General Fonseka in pensive mood.

At a press conference on Friday November 13th 2009, questions were raised as to the letter of resignation sent by Gen Sarath Fonseka. Anticipating such questions, Minister Mahinda Samarasinghe had obtained a copy of the letter, but I had not as yet seen it, and I therefore asked whether any of the journalists present had seen a copy of the actual letter, and what language it was in.

One of the journalists was surprised, since I had mentioned earlier that I too had received a copy of the purported letter by email. I explained that we had had several instances of subtly changed documents being circulated, obviously for political purposes. The two different versions of the ISGA with the LTTE were foremost in my mind, given the explanation by a Sunday newspaper then of the fact that the wrong version had been sent to President Kumaratunga. It was suggested – and by a paper commonly associated with the opposition – that the mistake was deliberate, and designed to precipitate the then President into an aggressive reaction that could be shown up as absurd.

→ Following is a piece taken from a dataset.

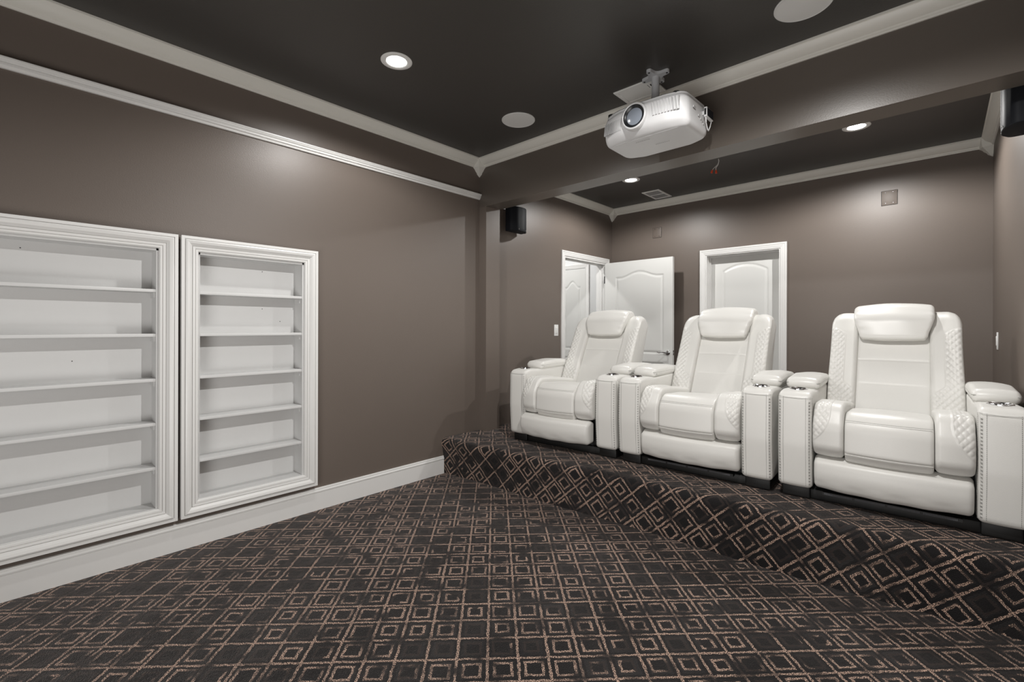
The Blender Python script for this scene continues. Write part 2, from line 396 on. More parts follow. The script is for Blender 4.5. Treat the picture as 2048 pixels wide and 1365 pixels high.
# ------------------------------------------------------------------ bookcases
FR = [(0, -.0), (0, .034), (.015, .034), (.0155, .029), (.018, .029), (.019, .037), (.026, .040), (.038, .036), (.047, .028), (.051, .0245), (.0515, .020),
      (.0535, .020), (.054, .027), (.066, .025), (.0665, .020), (.0685, .020), (.069, .024), (.078, .023), (.083, .017), (.083, -.0)]
def bookcase(yr, outer, label, cat):
    y0, y1 = yr; xb = -.100
    t = thing('bookcase', (0, y0, 0), label, cat)
    o = lambda a, b: ((a[0], a[1] - y0, a[2]), (b[0], b[1] - y0, b[2]))
    box('back_panel', *o((xb - .012, y0, .2575), (xb, y1, 1.668)), SHELF, t)
    box('side_panel', *o((xb, y0 - .0, .2575), (0.018, y0 + .010, 1.668)), SHELF, t)
    box('side_panel', *o((xb, y1 - .010, .2575), (0.018, y1, 1.668)), SHELF, t)
    box('top_panel', *o((xb, y0, 1.656), (.018, y1, 1.668)), SHELF, t)
    box('bottom_panel', *o((xb, y0, .2575), (.022, y1, .267)), SHELF, t)
    for z in (1.4385, 1.199, .957, .719, .481):
        box('shelf', *o((xb, y0 + .010, z - .008), (.016, y1 - .0105, z + .008)), SHELF, t, bevel=.0008)
        box('shelf_support', *o((xb + .012, y1 - .017, z - .036), (-.012, y1 - .010, z - .0085)), SHELF, t)
        box('shelf_support', *o((xb + .012, y0 + .010, z - .036), (-.012, y0 + .017, z - .0085)), SHELF, t)
    frame_rails('frame_rail', (outer[0], outer[1], outer[2], outer[3]), FR, WHITE, t, lambda a, b, h: (.014 + h, a - y0, b))
    return t
b1 = bookcase(U1, (U1[0] - .083, .181, U1[1] + .083, 1.750), 'white built-in bookcase at the left edge, the nearer and wider of two', 'bookcase')
b2 = bookcase(U2, (U2[0] - .083, .181, U2[1] + .083, 1.751), 'white built-in bookcase nearer the beam, the complete one of two', 'bookcase')
for b, lst in ((b1, [(.2, 1.07), (.02, 1.62)]), (b2, [(.97 + .12, 1.60), (1.09, 1.36), (1.20, 1.28)])):
    for y, z in lst:
        MB().lathe([(.0, .0014), (.0024, .0012), (.0026, 0)], 10, Matrix.Translation((-.0998, y - b.location.y, z)) @ Matrix.Rotation(PI / 2, 4, 'Y')).obj('nail_hole', HOLE, b)
# small dark specks on the walls
# ------------------------------------------------------------------ doors
def door_face_h(x, z, W, Hh, arches):
    h = 0
    for (x0, x1, z0, z1, rise, ogee) in arches:
        cxm = (x0 + x1) / 2; hw = (x1 - x0) / 2; u_ = abs(x - cxm) / hw
        if ogee: zt = z1 - rise + rise * (.5 + .5 * math.cos(PI * min(1, u_ / .82)))
        else: zt = z1 - rise * min(1, u_) ** 2
        d = min(x - x0, x1 - x, z - z0, (zt - z) * .93)
        if d > 0:
            if d < .006: g = -.007 * d / .006
            elif d < .014: g = -.007
            elif d < .034: g = -.007 + .007 * (d - .014) / .020
            else: g = 0
            h = g
    return h
def door_leaf(W, Hh, arches, T_=.036, mt=DOORW, parent=None, name='door_leaf', nx=110, nz=220):
    """leaf in local x 0..W, y 0 (face) .. T_, z 0..H; embossed front"""
    vs = []; fs = []
    for j in range(nz + 1):
        for i in range(nx + 1):
            x = W * i / nx; z = Hh * j / nz; vs.append((x, -door_face_h(x, z, W, Hh, arches), z))
    N = nx + 1
    for j in range(nz):
        for i in range(nx): fs.append((j * N + i, j * N + i + 1, (j + 1) * N + i + 1, (j + 1) * N + i))
    k = len(vs); vs += [(0, T_, 0), (W, T_, 0), (W, T_, Hh), (0, T_, Hh)]
    fs.append((k, k + 3, k + 2, k + 1))
    fs.append(tuple(range(N)) [::-1] + (k, k + 1)); fs.append(tuple(nz * N + i for i in range(N)) + (k + 2, k + 3))
    fs.append(tuple(j * N for j in range(nz + 1)) + (k + 3, k)); fs.append(tuple(j * N + nx for j in range(nz, -1, -1)) + (k + 1, k + 2))
    return mesh(name, vs, fs, mt, parent, True, sharp=.8)
CAS = [(0, 0), (0, .015), (.004, .019), (.016, .019), (.019, .016), (.030, .015), (.040, .012), (.050, .010), (.056, .010), (.059, .007), (.059, 0)]
def lever(parent, M):
    g = bpy.data.objects.new('door_handle', None)
    me = MB().lathe([(.0, .010), (.020, .010), (.027, .006), (.030, 0)], 28, M)
    me.tube([M @ Vector(p) for p in ((0, 0, .0), (0, 0, .045))], .009, 12)
    me.tube([M @ Vector(p) for p in ((.004, 0, .046), (-.02, .004, .048), (-.05, .006, .048), (-.08, -.002, .047), (-.10, .006, .046), (-.112, .010, .046))], [.009, .0085, .007, .006, .0065, .004], 10)
    bpy.data.objects.remove(g)
    return tag(me.obj('door_handle', CHROME, parent, smooth=True, sharp=.9), 'chrome lever handle')
# door 1: doorway in the left wall, its leaf swung back along the back wall
t = thing('door_1', (0, 5.10, 0), 'open white panel door swung flat before the back wall, with its doorway', 'door', kind='structure')
oy = 5.10
frame_rails('casing', (D1[0] - .059, -.2, D1[1] + .059, D1[2] + .059), CAS, WHITE, t, lambda a, b, h: (h, a - oy, max(b, 0)), sides=(1, 2, 3))
box('jamb', (-.13, D1[0] - oy - .0, 0), (.002, D1[0] - oy + .018, D1[2] - .018), WHITE, t)
box('jamb', (-.13, D1[1] - oy - .018, 0), (.002, D1[1] - oy, D1[2] - .018), WHITE, t)
box('jamb', (-.13, D1[0] - oy, D1[2] - .018), (.002, D1[1] - oy, D1[2]), WHITE, t)
box('door_stop', (-.075, D1[1] - oy - .030, 0), (-.045, D1[1] - oy - .018, D1[2] - .03), WHITE, t)
box('door_stop', (-.075, D1[0] - oy + .018, D1[2] - .030), (-.045, D1[1] - oy - .018, D1[2] - .018), WHITE, t)
AR = [(.155, .775, .93, 1.905, .062, True), (.155, .775, .24, .83, 0, False)]
lf = door_leaf(.885, 2.03, AR, parent=t); lf.location = (.022, -.058, .012); lf.rotation_euler = (0, 0, math.radians(-1.2))
lv = lever(lf, Matrix.Translation((.826, 0, .945)) @ Matrix.Rotation(PI / 2, 4, 'X'))
MB().box((.884, .006, .92), (.8865, .030, .975)).tube([(.886, .018, .948), (.897, .018, .948)], .006, 10).obj('latch', CHROME, lf)
for z in (.25, 1.05, 1.78):
    MB().tube([(-.006, .0, z), (-.006, .0, z + .09)], .0065, 10).box((-.004, .002, z), (.0, .03, z + .09)).obj('hinge', DARKM, lf)
# hall seen through the open doorway
S('wall_hall_back', (-1.6, 5.30, 0), (-.13, 5.40, CZB), HALLW, 'pale hall wall seen through the open doorway', 'wall')
S('wall_hall_left', (-1.7, 3.5, 0), (-1.6, 5.4, CZB), HALLW, 'pale side wall of the hall beyond the doorway', 'wall')
S('wall_hall_front', (-1.6, 3.5, 0), (-.13, 3.6, CZB), HALLW, 'pale near wall of the hall beyond the doorway', 'wall')
t3 = thing('door_3', (-.885, 5.30, 0), 'narrow white closet door seen through the open doorway', 'door', kind='structure')
frame_rails('casing', (-.059, -.2, .509, 2.06 + .05), CAS, WHITE, t3, lambda a, b, h: (a, -h, max(b, 0)), sides=(1, 2, 3))
l3 = door_leaf(.45, 2.03, [(.10, .37, .93, 1.875, .085, True), (.10, .37, .24, .82, 0, False)], T_=.01, parent=t3, nx=50, nz=200); l3.location = (0, -.010, .01)
area('hall_lamp_light', (-.8, 4.5, CZB - .03), .15, 19)
# door 2: closed leaf deep in the opening of the back wall
t2 = thing('door_2', ((D2[0] + D2[1]) / 2, YK, 0), 'closed white arched panel door recessed in the back wall behind the middle recliner', 'door', kind='structure')
ox = t2.location.x
frame_rails('casing', (D2[0] - .059, -.2, D2[1] + .059, D2[2] + .055), CAS, WHITE, t2, lambda a, b, h: (a - ox, -h, max(b, 0)), sides=(1, 2, 3))
box('jamb', (D2[0] - ox, -.002, 0), (D2[0] - ox + .012, .16, D2[2]), WHITE, t2)
box('jamb', (D2[1] - ox - .012, -.002, 0), (D2[1] - ox, .16, D2[2]), WHITE, t2)
box('jamb', (D2[0] - ox + .012, -.002, D2[2] - .012), (D2[1] - ox - .012, .16, D2[2]), WHITE, t2)
for a, b in (((D2[0] - ox + .012, .095, 0), (D2[0] - ox + .026, .115, D2[2] - .012)), ((D2[1] - ox - .026, .095, 0), (D2[1] - ox - .012, .115, D2[2] - .012)), ((D2[0] - ox + .026, .095, D2[2] - .026), (D2[1] - ox - .026, .115, D2[2] - .012))):
    box('door_stop', a, b, WHITE, t2)
W2 = D2[1] - D2[0] - .03
l2 = door_leaf(W2, 2.02, [(.125, W2 - .125, .93, 1.935, .075, False), (.125, W2 - .125, .24, .82, 0, False)], parent=t2); l2.location = (-W2 / 2, .118, .008)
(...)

The consensus at the press conference was that the circulated letter was the true one, and a cursory glance at the first page of the copy with Minister Samarasinghe suggested that this was the case. However, two days later, a Sunday newspaper produced the correct version, and also highlighted the differences between this and the copy circulated by email. The thrust of the article was that what had happened suggested that Gen Fonseka was an unreliable ally, and pains were taken to suggest that he would not be in favour of media freedom. Indeed the article seemed to suggest that many of the criticisms made earlier of the government with regard to this issue arose from Gen Fonseka’s approach.

It also highlighted some of the reasons the General had given as to his concern for the IDPs, namely that that the government was resettling quickly because it did not want to incur expenditure on them. While arguing that demining and the provision of infrastructure were inadequate at present, he stressed that he  wanted more troops to ensure security, and that there had been insufficient  checking thus far to confirm the identity of possible infiltrated terrorists amongst the displaced. The impression the article created was that Gen Fonseka wanted the IDPs kept on in the camps, with enhanced security measures.

 All this is characteristic of the General as he presented himself to the public in the past, and suggests that he at least is an honest man. It is also not surprising that some of his ideas are at variance with those of his possible allies, and the arguments that will have to be used to overcome gross inconsistencies will surely prove most entertaining in the weeks ahead, if the proposed alliances go through. What is surprising however is the emphasis on the discrepancies in a paper that seemed triumphant the previous week in asserting that the alliance had been sealed.

The impression this article creates is that there are some doubts in the UNP, and in particular its leadership, about the alliance. Perhaps the strategy earlier of the party was to exacerbate differences between Gen Fonseka and the President and persuade him to run as a third party candidate. When it became clear that he was not prepared to sacrifice himself in that way, the idea then sold to them by increasingly independent strategists was that he would become essentially a standard bearer for their policies.

By changing the letter so dramatically, the General showed that he had no intention of becoming a puppet, and that he still wanted to ensure the primacy of his own approach to politics. This is entirely understandable, and that is why I was surprised at the claim in the article that the initially leaked document had been agreed upon. I cannot for a moment conceive of the General freely agreeing to some elements in the original document, and I can also see why he needed to stress other elements if he is to put himself forward as a serious Presidential candidate running on his security credentials.

That is why the media finds the passive voice so useful. It would be interesting however to find out who had agreed upon the first document. The suggestion later that the text had been prepared in consultation with the Opposition parties also seems misleading, in that the text seems rather prepared by those Opposition parties to satisfy their own requirement of common ground. Thus they gave their sop to Cerberus by concentrating initially on the General’s personal grievances, but planned to end with a flourish by emphasizing areas on which they could agree, and which they assumed would be electorally popular.

Obviously the UNP and the JVP could find common ground now, institutional memories being so short, on the need to protect the media and fight corruption and reduce the cost of living. But since victory also needed the total support of the minorities, the plight of the IDPs had to be highlighted. Since, contrary to earlier critiques, resettlement was proceeding apace, the joint Opposition draft stressed the need for freedom of movement for those still within the Centres. Sadly for them General Fonseka turned that on its head, ignoring that point and instead raising objections to swift resettlement, and in particular security concerns.

I find it difficult to believe that the General was hypocritical enough to agree to the original draft and then renege on this agreement. Rather, if the newspaper article was in any sense accurate, it would seem that those negotiating on his behalf agreed on a text that was inspired by what might be termed joint opposition concerns. He then refused to be party to subterfuges that made a nonsense of concerns he had raised previously.

Perhaps by now the concerns raised by the article have been settled, and we will have more joint opposition statements that will take in the international community while also winning votes. But I suspect there will be many more intriguing letters and dissonant declarations before this confusing game draws to a conclusion.